Rapporté au doigt, on ne peut pas rigoureusement parler de « souplesse » de l’index. Le rendu biomécanique donné par le doigt en tension est optimum lorsque le cartilage, les os et les ligaments restituent une « élasticité » fonctionnelle. Pour claquer l’index fort sur la table, il ne faut pas améliorer la souplesse (par le muscle et les tendons), il faut solidifier les os et renforcer les ligaments (qui eux sont rigides, non extensibles). Il n’y a aucun compromis à trouver. La musculature du doigt ne changera que peu de choses. Par contre, il faut améliorer un rendement articulaire (qui n’est amélioré par la souplesse trop souvent évoquée).

Seul le muscle (qui physiologiquement peut s’étirer beaucoup avant de rompre) apporte son empreinte vraiment élastique dans un mouvement. Pour le javelot, il y a restitution d’énergies articulaires.

Voir, et expliquer le lancer de javelot comme un mouvement souple volontaire, guidé par une décision est un trompe l’œil. Le javelot est guidé par une réaction biomécanique. La prise d’énergie du javelot (un engin léger) est essentiellement rendu par les ligaments (qui eux sont rigides, non extensibles).

Sans donner de noms pour éviter les polémiques, des lanceurs très connus ont essayé d’assouplir les chaînes musculaires de l’épaule (en pratiquant des incisions chirurgicales) puis en essayant des fibres de carbone insérées dans le muscle pour renforcer les tendons. Et ces nouveaux muscles carbonés de jouer leurs rôle de « seconds » ligaments.

Notion physiologique assez mécanique et logique, les ossifications naturelles qui apparaissent après des déchirures peuvent renforcer les attaches et être ainsi profitables aux techniques du javelot.
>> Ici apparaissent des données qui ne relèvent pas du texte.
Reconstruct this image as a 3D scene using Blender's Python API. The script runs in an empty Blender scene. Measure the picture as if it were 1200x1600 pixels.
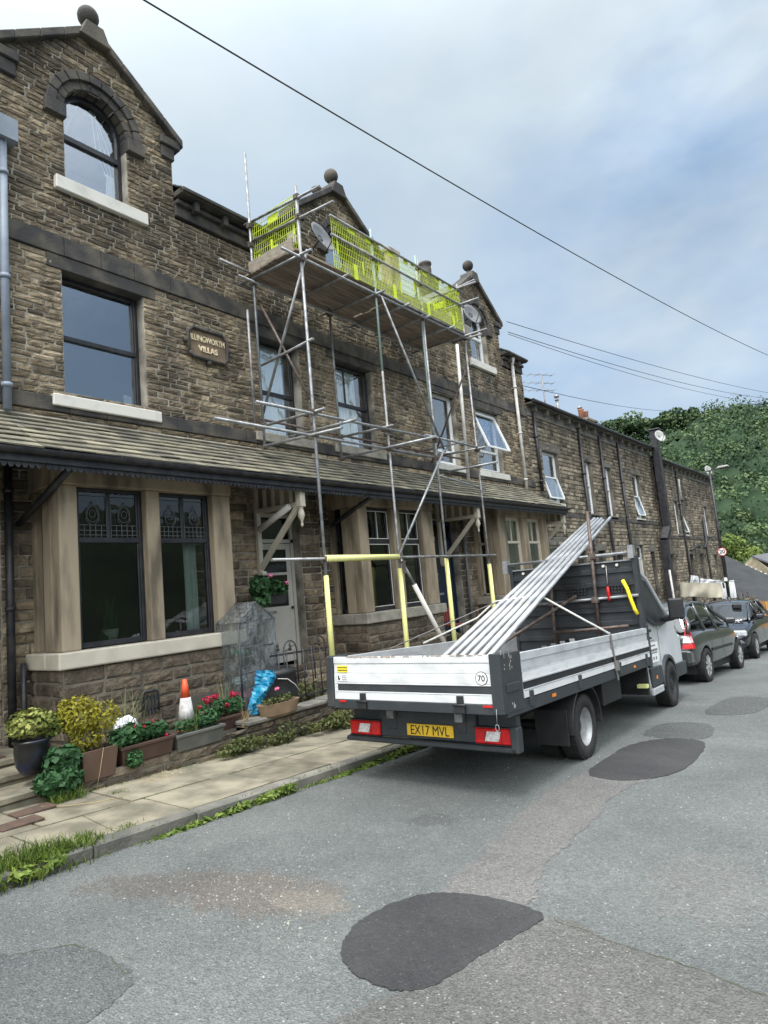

Les chirurgiens vont hurler et les étudiants (futurs professeurs) de sport vont eux aussi être effrayés par ces propos. Mais, c’est un fait, une articulation qui propulse un engin à 130Km/h en quelque millisecondes doit avoir des propriétés biomécaniques formidables (autres que celle de la souplesse pure). L’hyper laxité (la souplesse) est problématique pour le javelot.